Make no mistake Britain is not just officially a Christian country.
His Majesty the King is still Fidei Defensor, and supreme governor of the Church of England.
In the last census (2022) Christianity was still by far the largest religion in the UK at 46.53 percent. The second largest number at 37.75 percent was ‘no religion at all’. The next religion was Islam, at just 5.97 percent. Christianity therefore is still a majority, and unlikely to be removed as such, not because of inherent, ‘god given’ superiority, but through enduring tradition- and maths.

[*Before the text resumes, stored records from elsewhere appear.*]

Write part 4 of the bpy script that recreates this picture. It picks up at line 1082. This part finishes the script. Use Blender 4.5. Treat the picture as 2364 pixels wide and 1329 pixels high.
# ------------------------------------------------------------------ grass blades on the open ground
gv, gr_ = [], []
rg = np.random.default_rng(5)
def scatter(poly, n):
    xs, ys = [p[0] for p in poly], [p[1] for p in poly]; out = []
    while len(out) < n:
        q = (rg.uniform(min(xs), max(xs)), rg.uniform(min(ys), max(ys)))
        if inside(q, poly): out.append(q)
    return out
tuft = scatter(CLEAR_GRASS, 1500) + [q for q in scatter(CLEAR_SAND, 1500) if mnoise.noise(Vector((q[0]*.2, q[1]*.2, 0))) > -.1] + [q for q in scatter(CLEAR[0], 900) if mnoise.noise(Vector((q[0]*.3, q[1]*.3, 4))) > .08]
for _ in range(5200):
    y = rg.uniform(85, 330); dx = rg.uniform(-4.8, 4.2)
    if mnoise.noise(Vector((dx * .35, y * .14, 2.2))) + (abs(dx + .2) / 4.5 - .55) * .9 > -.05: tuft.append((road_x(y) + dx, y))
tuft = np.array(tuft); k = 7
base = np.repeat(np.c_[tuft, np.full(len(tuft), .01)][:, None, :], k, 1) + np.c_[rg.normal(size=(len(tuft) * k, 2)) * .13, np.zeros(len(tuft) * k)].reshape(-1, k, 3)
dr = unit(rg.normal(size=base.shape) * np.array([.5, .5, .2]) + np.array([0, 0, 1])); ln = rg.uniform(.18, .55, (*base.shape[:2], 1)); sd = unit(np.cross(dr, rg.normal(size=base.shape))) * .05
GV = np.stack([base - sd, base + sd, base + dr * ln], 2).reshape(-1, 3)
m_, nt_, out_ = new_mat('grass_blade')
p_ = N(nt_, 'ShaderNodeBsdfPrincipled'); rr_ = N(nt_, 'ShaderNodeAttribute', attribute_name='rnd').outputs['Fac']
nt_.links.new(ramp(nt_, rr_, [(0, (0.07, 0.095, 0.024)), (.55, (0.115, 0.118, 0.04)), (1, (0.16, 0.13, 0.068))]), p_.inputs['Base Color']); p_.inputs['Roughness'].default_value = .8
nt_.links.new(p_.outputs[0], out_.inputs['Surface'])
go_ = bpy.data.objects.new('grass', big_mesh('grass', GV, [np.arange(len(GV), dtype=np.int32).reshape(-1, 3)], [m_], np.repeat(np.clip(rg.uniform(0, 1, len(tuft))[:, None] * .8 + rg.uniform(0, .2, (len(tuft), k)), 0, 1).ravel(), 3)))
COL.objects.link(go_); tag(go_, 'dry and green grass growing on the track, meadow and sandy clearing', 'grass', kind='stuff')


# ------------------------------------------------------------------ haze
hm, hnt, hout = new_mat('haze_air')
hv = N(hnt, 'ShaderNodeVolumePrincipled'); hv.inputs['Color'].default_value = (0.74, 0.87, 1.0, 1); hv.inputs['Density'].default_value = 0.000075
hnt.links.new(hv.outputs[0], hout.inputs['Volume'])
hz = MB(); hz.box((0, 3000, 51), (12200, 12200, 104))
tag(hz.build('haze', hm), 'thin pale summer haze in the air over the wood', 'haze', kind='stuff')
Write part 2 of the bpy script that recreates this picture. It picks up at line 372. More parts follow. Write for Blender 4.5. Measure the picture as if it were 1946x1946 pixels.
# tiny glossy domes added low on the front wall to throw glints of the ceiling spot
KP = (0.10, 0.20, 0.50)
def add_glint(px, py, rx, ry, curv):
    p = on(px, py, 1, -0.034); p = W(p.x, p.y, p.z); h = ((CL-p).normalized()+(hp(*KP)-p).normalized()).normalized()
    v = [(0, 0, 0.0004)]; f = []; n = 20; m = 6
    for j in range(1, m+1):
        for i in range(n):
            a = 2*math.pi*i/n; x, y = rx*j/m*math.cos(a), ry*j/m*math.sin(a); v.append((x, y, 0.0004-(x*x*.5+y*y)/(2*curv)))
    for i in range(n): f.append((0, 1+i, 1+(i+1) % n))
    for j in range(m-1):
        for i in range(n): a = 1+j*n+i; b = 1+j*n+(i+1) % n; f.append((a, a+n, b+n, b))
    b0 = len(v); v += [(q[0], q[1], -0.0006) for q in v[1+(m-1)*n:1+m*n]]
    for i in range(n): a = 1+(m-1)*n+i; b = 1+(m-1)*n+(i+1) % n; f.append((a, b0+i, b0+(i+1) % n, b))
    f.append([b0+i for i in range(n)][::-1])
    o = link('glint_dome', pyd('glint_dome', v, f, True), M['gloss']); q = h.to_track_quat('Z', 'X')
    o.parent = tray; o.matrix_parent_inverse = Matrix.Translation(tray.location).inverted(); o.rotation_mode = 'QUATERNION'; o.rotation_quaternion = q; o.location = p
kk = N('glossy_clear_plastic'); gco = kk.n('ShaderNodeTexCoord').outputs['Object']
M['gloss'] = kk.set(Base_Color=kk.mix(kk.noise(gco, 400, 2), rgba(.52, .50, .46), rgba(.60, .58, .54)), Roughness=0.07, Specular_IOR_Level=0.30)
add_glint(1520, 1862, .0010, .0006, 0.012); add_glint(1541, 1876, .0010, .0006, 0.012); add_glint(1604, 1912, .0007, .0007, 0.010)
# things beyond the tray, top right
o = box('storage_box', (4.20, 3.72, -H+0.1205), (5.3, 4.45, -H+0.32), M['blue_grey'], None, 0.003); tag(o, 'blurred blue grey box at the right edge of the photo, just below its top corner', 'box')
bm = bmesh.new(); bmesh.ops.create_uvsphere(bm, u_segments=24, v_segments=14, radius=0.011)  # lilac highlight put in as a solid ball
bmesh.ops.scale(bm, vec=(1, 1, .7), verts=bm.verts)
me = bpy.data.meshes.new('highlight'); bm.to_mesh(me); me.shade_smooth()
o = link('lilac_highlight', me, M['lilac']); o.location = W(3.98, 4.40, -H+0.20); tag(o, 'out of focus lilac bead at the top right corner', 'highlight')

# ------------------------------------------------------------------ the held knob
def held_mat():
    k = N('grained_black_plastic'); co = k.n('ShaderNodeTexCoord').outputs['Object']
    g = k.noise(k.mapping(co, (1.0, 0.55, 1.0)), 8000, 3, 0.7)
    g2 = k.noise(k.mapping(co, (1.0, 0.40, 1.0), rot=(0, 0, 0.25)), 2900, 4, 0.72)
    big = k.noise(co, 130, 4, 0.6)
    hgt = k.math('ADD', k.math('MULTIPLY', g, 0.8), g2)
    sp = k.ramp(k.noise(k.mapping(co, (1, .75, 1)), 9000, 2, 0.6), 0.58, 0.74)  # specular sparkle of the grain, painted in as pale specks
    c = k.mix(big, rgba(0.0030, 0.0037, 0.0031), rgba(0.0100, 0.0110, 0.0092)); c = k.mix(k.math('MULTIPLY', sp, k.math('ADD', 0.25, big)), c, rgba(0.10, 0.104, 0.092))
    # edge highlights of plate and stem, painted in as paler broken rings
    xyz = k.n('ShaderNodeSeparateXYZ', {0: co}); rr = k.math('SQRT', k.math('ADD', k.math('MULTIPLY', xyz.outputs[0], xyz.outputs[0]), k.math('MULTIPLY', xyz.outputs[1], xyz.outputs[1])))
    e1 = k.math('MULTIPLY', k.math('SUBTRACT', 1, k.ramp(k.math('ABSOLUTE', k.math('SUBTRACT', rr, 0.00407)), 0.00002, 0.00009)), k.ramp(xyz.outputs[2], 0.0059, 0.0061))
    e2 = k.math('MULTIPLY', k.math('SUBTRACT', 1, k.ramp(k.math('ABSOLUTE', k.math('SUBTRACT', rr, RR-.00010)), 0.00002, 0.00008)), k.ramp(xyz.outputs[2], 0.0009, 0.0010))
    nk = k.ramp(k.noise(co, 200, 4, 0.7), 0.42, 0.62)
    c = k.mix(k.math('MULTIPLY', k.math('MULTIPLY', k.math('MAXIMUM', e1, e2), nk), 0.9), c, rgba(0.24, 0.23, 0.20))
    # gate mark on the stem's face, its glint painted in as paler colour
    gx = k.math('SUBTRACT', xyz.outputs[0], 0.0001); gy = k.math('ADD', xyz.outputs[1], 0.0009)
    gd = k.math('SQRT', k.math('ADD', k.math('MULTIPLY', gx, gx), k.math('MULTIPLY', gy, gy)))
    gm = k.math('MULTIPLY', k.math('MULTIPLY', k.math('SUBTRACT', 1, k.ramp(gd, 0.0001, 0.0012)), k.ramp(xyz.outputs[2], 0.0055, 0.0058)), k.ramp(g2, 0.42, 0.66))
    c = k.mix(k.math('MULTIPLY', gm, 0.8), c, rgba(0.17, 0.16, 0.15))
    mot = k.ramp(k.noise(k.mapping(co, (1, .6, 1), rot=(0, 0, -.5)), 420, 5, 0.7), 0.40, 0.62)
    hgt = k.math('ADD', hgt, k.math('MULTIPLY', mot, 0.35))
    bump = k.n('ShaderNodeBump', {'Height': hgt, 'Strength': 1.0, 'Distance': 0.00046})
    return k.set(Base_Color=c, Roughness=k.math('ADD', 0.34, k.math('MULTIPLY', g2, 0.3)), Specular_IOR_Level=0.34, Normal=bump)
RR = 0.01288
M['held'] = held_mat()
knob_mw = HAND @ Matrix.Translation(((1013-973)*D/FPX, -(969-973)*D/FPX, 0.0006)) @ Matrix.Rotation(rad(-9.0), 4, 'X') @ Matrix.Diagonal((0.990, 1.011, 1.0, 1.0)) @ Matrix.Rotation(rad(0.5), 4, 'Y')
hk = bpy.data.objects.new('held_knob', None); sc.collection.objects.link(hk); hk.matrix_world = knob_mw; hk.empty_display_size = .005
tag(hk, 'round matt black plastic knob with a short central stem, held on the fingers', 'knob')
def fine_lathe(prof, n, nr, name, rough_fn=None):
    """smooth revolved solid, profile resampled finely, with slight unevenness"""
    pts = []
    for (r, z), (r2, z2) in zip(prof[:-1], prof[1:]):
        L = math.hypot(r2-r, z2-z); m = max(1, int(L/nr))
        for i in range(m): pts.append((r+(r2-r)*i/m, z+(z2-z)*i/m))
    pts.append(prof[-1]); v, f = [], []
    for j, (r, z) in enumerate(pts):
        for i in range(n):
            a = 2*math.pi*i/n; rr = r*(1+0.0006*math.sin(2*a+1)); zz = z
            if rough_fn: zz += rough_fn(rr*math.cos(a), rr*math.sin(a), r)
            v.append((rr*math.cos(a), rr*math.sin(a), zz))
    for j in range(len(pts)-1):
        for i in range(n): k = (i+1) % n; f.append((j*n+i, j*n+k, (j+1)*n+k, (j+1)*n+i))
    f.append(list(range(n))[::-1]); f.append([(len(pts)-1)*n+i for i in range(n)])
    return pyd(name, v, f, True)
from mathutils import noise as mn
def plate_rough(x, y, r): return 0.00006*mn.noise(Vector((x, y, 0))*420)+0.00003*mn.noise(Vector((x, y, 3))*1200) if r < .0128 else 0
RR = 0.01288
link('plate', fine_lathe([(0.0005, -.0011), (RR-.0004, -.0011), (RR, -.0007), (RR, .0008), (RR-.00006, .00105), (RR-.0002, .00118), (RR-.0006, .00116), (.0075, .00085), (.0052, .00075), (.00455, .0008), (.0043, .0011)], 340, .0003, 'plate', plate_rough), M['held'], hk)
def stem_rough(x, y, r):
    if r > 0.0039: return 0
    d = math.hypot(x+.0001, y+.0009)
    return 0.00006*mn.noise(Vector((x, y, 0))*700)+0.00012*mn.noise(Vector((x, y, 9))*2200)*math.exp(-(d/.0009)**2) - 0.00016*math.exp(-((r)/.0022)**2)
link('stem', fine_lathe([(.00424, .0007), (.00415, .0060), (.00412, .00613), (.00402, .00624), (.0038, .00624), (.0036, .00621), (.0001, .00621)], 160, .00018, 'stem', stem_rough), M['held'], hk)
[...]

Obviously, I prefer policy that delivers real changes to peoples’ lives that make those lives better. Who doesn’t, really? But policy positions that tackle some of the trickier areas of debate in society, and moral questions that demand policy answers are not weaker for having input from those who derive their values from some sort of religious belief.
Politics that doesn’t ‘do god’ is denying itself added value and perspective.
It’s no different from saying we don’t do science, or we don’t do art, and just as absurd. I’m not saying it needs superior status, just that it doesn’t need to be kept at arm’s length or left at the doors to Parliament. It has a role, a role we should acknowledge and even embrace.
There are Conservatives who I know have very deep faith. Some wear it lightly without denying it, some make it firmly and publicly part of who they are, but if ‘renewal’ really means what Kemi Badenoch has laid out, then the future of the party and it’s policy platform should welcome their input as much as those like me who are less committed to the Almighty.
On Easter Sunday it seems at least worth making the case.